(THE EXERCISE)
Return all of the lines below exactly as they are.

(COLLECTED DATA)
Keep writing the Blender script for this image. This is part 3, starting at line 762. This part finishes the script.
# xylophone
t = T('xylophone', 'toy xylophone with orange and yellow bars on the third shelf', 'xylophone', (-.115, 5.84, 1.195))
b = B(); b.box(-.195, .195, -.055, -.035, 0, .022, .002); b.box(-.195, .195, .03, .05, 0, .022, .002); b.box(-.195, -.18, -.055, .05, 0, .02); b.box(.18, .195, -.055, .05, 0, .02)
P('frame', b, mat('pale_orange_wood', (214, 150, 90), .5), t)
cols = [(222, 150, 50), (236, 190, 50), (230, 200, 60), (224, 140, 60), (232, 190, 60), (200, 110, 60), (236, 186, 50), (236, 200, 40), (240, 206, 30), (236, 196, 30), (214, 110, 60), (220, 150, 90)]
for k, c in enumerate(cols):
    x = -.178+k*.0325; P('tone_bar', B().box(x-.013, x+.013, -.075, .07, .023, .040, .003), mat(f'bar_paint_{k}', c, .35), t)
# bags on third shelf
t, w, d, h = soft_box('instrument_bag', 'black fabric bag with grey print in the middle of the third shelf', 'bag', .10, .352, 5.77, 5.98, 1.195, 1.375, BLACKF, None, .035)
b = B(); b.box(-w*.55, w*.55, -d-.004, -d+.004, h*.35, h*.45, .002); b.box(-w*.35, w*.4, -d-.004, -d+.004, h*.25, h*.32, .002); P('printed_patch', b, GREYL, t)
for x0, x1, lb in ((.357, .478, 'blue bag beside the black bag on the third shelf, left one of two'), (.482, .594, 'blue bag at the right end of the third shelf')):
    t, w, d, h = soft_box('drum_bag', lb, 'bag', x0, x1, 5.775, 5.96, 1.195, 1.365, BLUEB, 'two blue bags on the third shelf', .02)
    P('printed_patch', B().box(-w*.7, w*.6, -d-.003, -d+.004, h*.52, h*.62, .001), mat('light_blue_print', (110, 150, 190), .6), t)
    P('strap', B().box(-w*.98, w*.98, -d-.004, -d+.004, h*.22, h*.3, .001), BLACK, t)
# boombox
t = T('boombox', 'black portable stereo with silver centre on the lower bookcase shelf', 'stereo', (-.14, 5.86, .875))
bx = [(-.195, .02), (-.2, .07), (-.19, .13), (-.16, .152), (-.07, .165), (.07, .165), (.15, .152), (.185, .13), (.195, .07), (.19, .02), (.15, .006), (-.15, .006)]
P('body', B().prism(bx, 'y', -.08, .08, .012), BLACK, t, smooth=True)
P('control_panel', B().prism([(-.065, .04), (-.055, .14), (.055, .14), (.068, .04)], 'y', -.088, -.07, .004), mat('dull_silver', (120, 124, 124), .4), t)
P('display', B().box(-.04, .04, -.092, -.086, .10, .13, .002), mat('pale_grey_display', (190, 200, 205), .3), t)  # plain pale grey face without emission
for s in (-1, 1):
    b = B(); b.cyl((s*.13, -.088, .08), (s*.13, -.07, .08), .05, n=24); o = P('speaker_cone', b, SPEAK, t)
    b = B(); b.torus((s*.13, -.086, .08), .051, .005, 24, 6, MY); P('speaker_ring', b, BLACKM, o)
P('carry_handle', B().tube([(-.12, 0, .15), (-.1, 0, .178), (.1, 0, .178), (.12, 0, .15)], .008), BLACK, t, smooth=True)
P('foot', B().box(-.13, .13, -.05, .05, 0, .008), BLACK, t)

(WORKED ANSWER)
Keep writing the Blender script for this image. This is part 3, starting at line 762. This part finishes the script.
# xylophone
t = T('xylophone', 'toy xylophone with orange and yellow bars on the third shelf', 'xylophone', (-.115, 5.84, 1.195))
b = B(); b.box(-.195, .195, -.055, -.035, 0, .022, .002); b.box(-.195, .195, .03, .05, 0, .022, .002); b.box(-.195, -.18, -.055, .05, 0, .02); b.box(.18, .195, -.055, .05, 0, .02)
P('frame', b, mat('pale_orange_wood', (214, 150, 90), .5), t)
cols = [(222, 150, 50), (236, 190, 50), (230, 200, 60), (224, 140, 60), (232, 190, 60), (200, 110, 60), (236, 186, 50), (236, 200, 40), (240, 206, 30), (236, 196, 30), (214, 110, 60), (220, 150, 90)]
for k, c in enumerate(cols):
    x = -.178+k*.0325; P('tone_bar', B().box(x-.013, x+.013, -.075, .07, .023, .040, .003), mat(f'bar_paint_{k}', c, .35), t)
# bags on third shelf
t, w, d, h = soft_box('instrument_bag', 'black fabric bag with grey print in the middle of the third shelf', 'bag', .10, .352, 5.77, 5.98, 1.195, 1.375, BLACKF, None, .035)
b = B(); b.box(-w*.55, w*.55, -d-.004, -d+.004, h*.35, h*.45, .002); b.box(-w*.35, w*.4, -d-.004, -d+.004, h*.25, h*.32, .002); P('printed_patch', b, GREYL, t)
for x0, x1, lb in ((.357, .478, 'blue bag beside the black bag on the third shelf, left one of two'), (.482, .594, 'blue bag at the right end of the third shelf')):
    t, w, d, h = soft_box('drum_bag', lb, 'bag', x0, x1, 5.775, 5.96, 1.195, 1.365, BLUEB, 'two blue bags on the third shelf', .02)
    P('printed_patch', B().box(-w*.7, w*.6, -d-.003, -d+.004, h*.52, h*.62, .001), mat('light_blue_print', (110, 150, 190), .6), t)
    P('strap', B().box(-w*.98, w*.98, -d-.004, -d+.004, h*.22, h*.3, .001), BLACK, t)
# boombox
t = T('boombox', 'black portable stereo with silver centre on the lower bookcase shelf', 'stereo', (-.14, 5.86, .875))
bx = [(-.195, .02), (-.2, .07), (-.19, .13), (-.16, .152), (-.07, .165), (.07, .165), (.15, .152), (.185, .13), (.195, .07), (.19, .02), (.15, .006), (-.15, .006)]
P('body', B().prism(bx, 'y', -.08, .08, .012), BLACK, t, smooth=True)
P('control_panel', B().prism([(-.065, .04), (-.055, .14), (.055, .14), (.068, .04)], 'y', -.088, -.07, .004), mat('dull_silver', (120, 124, 124), .4), t)
P('display', B().box(-.04, .04, -.092, -.086, .10, .13, .002), mat('pale_grey_display', (190, 200, 205), .3), t)  # plain pale grey face without emission
for s in (-1, 1):
    b = B(); b.cyl((s*.13, -.088, .08), (s*.13, -.07, .08), .05, n=24); o = P('speaker_cone', b, SPEAK, t)
    b = B(); b.torus((s*.13, -.086, .08), .051, .005, 24, 6, MY); P('speaker_ring', b, BLACKM, o)
P('carry_handle', B().tube([(-.12, 0, .15), (-.1, 0, .178), (.1, 0, .178), (.12, 0, .15)], .008), BLACK, t, smooth=True)
P('foot', B().box(-.13, .13, -.05, .05, 0, .008), BLACK, t)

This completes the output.